In support of this last point Mitchell retrospectively connects the westward journey of paleontology to the idea, popular in the eighteenth century, that the history of (Western) Europe was of the empire—as inspiration and governing principle—moving west, from Greece to Rome and thence to France, which therefore had a vested interest in its going no further. Mitchell describes Jefferson responding to the (ludicrous) idea put about by a Frenchman to the effect that cows would not grow as large in America as in Normandy by sending him the biggest bones he could find. These were mammoth bones from the Ohio Valley, giant dinosaur skeletons being as yet undiscovered, but this nationalist index-measuring contest supports Mitchell’s idea that the dinosaur was from the start destined to be enlisted in an identification of America with giganticism because that self-identification was already under way when it was discovered.

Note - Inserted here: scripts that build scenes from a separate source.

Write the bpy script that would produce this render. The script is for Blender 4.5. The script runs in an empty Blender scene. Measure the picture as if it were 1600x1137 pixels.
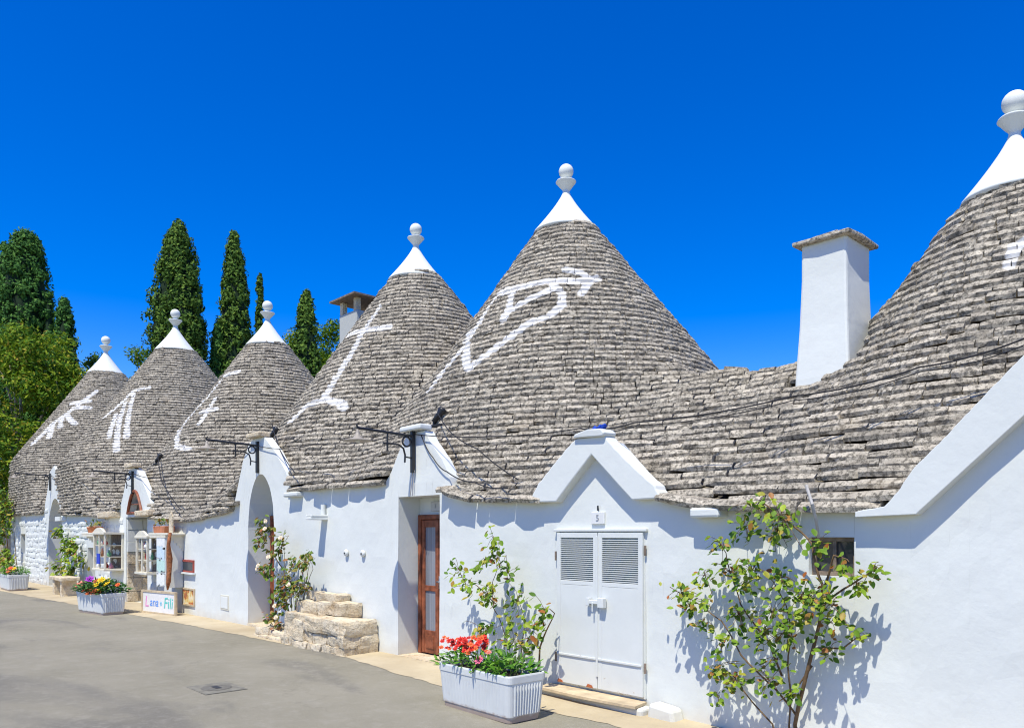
import bpy, bmesh, math, random
import numpy as np
from mathutils import Vector, Matrix, noise, Quaternion

random.seed(7); np.random.seed(7)
SC = bpy.context.scene
R = math.radians

# ------------------------------------------------------------------ camera
cam = bpy.data.cameras.new('camera'); camo = bpy.data.objects.new('camera', cam)
SC.collection.objects.link(camo); SC.camera = camo
CAM = Vector((0, -5.54, 1.65))
camo.location = CAM
camo.rotation_euler = (R(90), 0, math.atan2(.735, .679))
cam.sensor_width = 36; cam.lens = 27.0; cam.shift_y = 0.165; cam.clip_end = 2000; cam.clip_start = .05
SC.cycles.filter_width = 1.1

# ------------------------------------------------------------------ sky and sun
SUN_DIR = Vector((.32, -.82, 1.73)).normalized()            # towards the sun
w = bpy.data.worlds.new('World'); SC.world = w; w.use_nodes = True
nt = w.node_tree; nt.nodes.clear()
sky = nt.nodes.new('ShaderNodeTexSky'); sky.sky_type = 'NISHITA'; sky.sun_disc = False
sky.sun_elevation = math.asin(SUN_DIR.z); sky.sun_rotation = math.atan2(SUN_DIR.x, SUN_DIR.y)
sky.altitude = 400; sky.air_density = 1.0; sky.dust_density = 0.0; sky.ozone_density = 4.0
hs = nt.nodes.new('ShaderNodeHueSaturation'); hs.inputs['Saturation'].default_value = 1.5; hs.inputs['Hue'].default_value = .521
bg = nt.nodes.new('ShaderNodeBackground'); bg.inputs['Strength'].default_value = 0.15
wo = nt.nodes.new('ShaderNodeOutputWorld')
nt.links.new(sky.outputs[0], hs.inputs['Color']); nt.links.new(hs.outputs[0], bg.inputs['Color']); nt.links.new(bg.outputs[0], wo.inputs['Surface'])
sl = bpy.data.lights.new('sun', 'SUN'); sl.energy = 4.2; sl.angle = R(.5); sl.color = (1, .955, .82)
so = bpy.data.objects.new('sun', sl); SC.collection.objects.link(so)
so.rotation_euler = SUN_DIR.to_track_quat('Z', 'Y').to_euler(); so.location = (0, -20, 30)
SC.view_settings.view_transform = 'Standard'; SC.view_settings.look = 'None'
SC.view_settings.exposure = 0.46; SC.view_settings.gamma = 1.0; SC.view_settings.use_curve_mapping = False

# ------------------------------------------------------------------ helpers
COL = SC.collection
def rs(a, b): return random.uniform(a, b)
WORLD = {}                                                   # world location of every object

def put(o, loc=(0, 0, 0), parent=None):
    COL.objects.link(o)
    loc = Vector(loc); WORLD[o.name] = loc
    if parent is not None:
        o.parent = parent; o.location = loc - WORLD[parent.name]
    else:
        o.location = loc
    return o

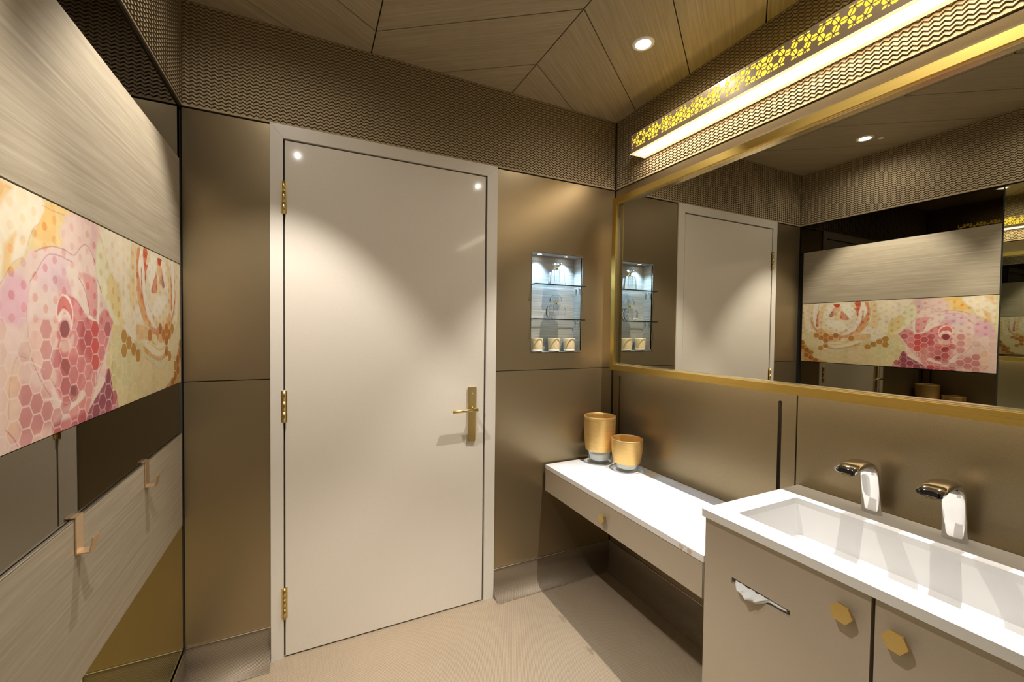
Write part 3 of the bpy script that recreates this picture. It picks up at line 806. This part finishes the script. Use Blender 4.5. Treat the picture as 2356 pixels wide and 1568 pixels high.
def fac(x, z0, kind, label):
    y = YB + 0.018
    t = thing('perfume_bottle', label, 'perfume bottle', (x, y, z0), 'crystal perfume bottles in the niche')
    if kind == 0:       # bell-shouldered trapezoid, diamond stopper
        facet([oct_ring(x, y, z0 + dz, hx, hy) for dz, hx, hy in ((0.0005, 0.050, 0.020), (0.072, 0.042, 0.017), (0.084, 0.034, 0.015), (0.089, 0.016, 0.010))], 'bottle_body', MAT['glass'], t)
        MB().lathe([(0.0001, z0 + 0.0895), (0.009, z0 + 0.0895), (0.007, z0 + 0.097), (0.009, z0 + 0.104), (0.0001, z0 + 0.104)], x, y, 20).build('gold_collar', MAT['goldsm'], t)
        facet([[(x + r * math.cos(a * math.pi / 4), y + r * 0.8 * math.sin(a * math.pi / 4), z0 + dz) for a in range(8)] for dz, r in ((0.1045, 0.009), (0.121, 0.029), (0.126, 0.022))], 'stopper', MAT['glass'], t)
        facet([oct_ring(x - 0.003, y, z0 + dz, 0.017, 0.007) for dz in (0.018, 0.085)], 'inner_well', MAT['glass'], t)
    else:               # flattened disc body, arched stopper
        r = 0.0445; n = 32; loop = []
        for k in range(n):
            a = 2 * math.pi * k / n; loop.append((x + 0.055 * math.copysign(abs(math.cos(a)) ** 0.75, math.cos(a)), z0 + 0.041 + 0.0405 * math.copysign(abs(math.sin(a)) ** 0.7, math.sin(a))))
        MB().prism(loop, y - 0.017, y + 0.017, P_xz).build('bottle_body', MAT['glass'], t)
        MB().lathe([(0.0001, z0 + 0.0820), (0.010, z0 + 0.0820), (0.0065, z0 + 0.090), (0.009, z0 + 0.098), (0.0001, z0 + 0.098)], x, y, 20).build('gold_collar', MAT['goldsm'], t)
        arch = [(x - 0.036, z0 + 0.0985), (x + 0.036, z0 + 0.0985)] + [(x + 0.036 * math.cos(a), z0 + 0.104 + 0.033 * math.sin(a)) for a in [math.pi * k / 12 for k in range(0, 13)]]
        MB().prism(arch, y - 0.010, y + 0.010, P_xz).build('stopper', MAT['glass'], t)
        facet([oct_ring(x - 0.003, y, z0 + dz, 0.016, 0.006) for dz in (0.010, 0.078)], 'inner_well', MAT['glass'], t)
    return t
fac(1.247, 0.255, 0, 'crystal perfume bottle with bell shoulders and diamond stopper on the upper glass shelf')
fac(1.243, 0.067, 1, 'round crystal perfume bottle with arched stopper on the lower glass shelf')

# frosted candle cups with a printed rosette lattice
def m_cup():
    m, nt, b = new_mat('frosted_gold_cup'); setp(b, (0.8, 0.7, 0.48), 0.0, 0.35)
    t = nt.nodes.new('ShaderNodeTexCoord'); sep = nt.nodes.new('ShaderNodeSeparateXYZ'); nt.links.new(t.outputs['Object'], sep.inputs[0])
    def math_(op, a, bb=None):
        n = nt.nodes.new('ShaderNodeMath'); n.operation = op
        for i, v in enumerate((a, bb)):
            if v is None: continue
            if isinstance(v, (int, float)): n.inputs[i].default_value = v
            else: nt.links.new(v, n.inputs[i])
        return n.outputs[0]
    ang = math_('ARCTAN2', sep.outputs[1], sep.outputs[0])
    u = math_('MULTIPLY', ang, 0.035); v = sep.outputs[2]
    k = 2 * math.pi / 0.034
    a = math_('COSINE', math_('MULTIPLY', u, k)); c = math_('COSINE', math_('MULTIPLY', v, k))
    sm = math_('ADD', a, c)
    rg = math_('SINE', math_('MULTIPLY', sm, 5.5))
    line = math_('GREATER_THAN', rg, 0.55)
    r = mix_color(nt, line, (0.62, 0.46, 0.20), (0.84, 0.78, 0.62))
    nt.links.new(r.outputs[0], b.inputs['Base Color'])
    return m
MAT['cup'] = m_cup(); MAT['frost'] = plain('frosted_glass', (0.78, 0.77, 0.70), 0.35, 0.0)
cup_lab = ('candle cup at the left end of the niche floor, partly cut by its edge', 'middle candle cup on the niche floor, under the perfume bottles', 'candle cup at the right end of the niche floor')
c0 = None
for i, x in enumerate((1.1345, 1.2455, 1.3485)):
    if c0 is None:
        z0 = NZ0 + 0.0006; y = YB + 0.0385
        t = thing('candle_cup', cup_lab[0], 'candle holder', (x, y, NZ0), 'frosted gold candle cups on the niche floor')
        MB().lathe([(0.0001, z0), (0.028, z0), (0.0312, z0 + 0.004), (0.0316, z0 + 0.012), (0.0316, z0 + 0.012), (0.0005, z0 + 0.012)], x, y, 40).build('clear_foot', MAT['frost'], t)
        MB().lathe([(0.0316, z0 + 0.0122), (0.0352, z0 + 0.074), (0.0345, z0 + 0.076), (0.0322, z0 + 0.0745), (0.0290, z0 + 0.0128)], x, y, 40).build('printed_wall', MAT['cup'], t)
        MB().lathe([(0.0001, z0 + 0.05), (0.030, z0 + 0.05)], x, y, 32).build('wax', MAT['frost'], t)
        c0 = t
    else:
        dup(c0, Vector((x, YB + 0.0385, NZ0 + H0)), cup_lab[i])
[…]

Jefferson also made an art of systematically depriving the indigenous population of its property while denying that he was doing any such thing, and wrote a constitution that didn’t recognize black people as human. Mitchell suggests that in this, too, the early development of the republic anticipated what it would become. A Jefferson who resembles Nixon is eventually succeeded by a Reaganite Jackson, the discreet giving way to the overt in the evolution of a racist society. To compound the comparison and the contradiction, on the capitalist side of things Jefferson implemented policies so as to permanently disadvantage the cities, and Jackson even opposed a central bank. America may, then, have been born a dinosaur, a capitalist country that refused to engage in long-range planning, allowing the health of its population and the social infrastructure on which it depended to deteriorate to a point of inevitable extinction, beyond the dinosaur in being a form of life that bred and protected its own predators. Mitchell, having persuaded the reader that this must be so, nonetheless concludes in a perversely cheerful American way by recommending that the dinosaur be seen as an apt opportunity for a reconciliation between the sciences and the humanities.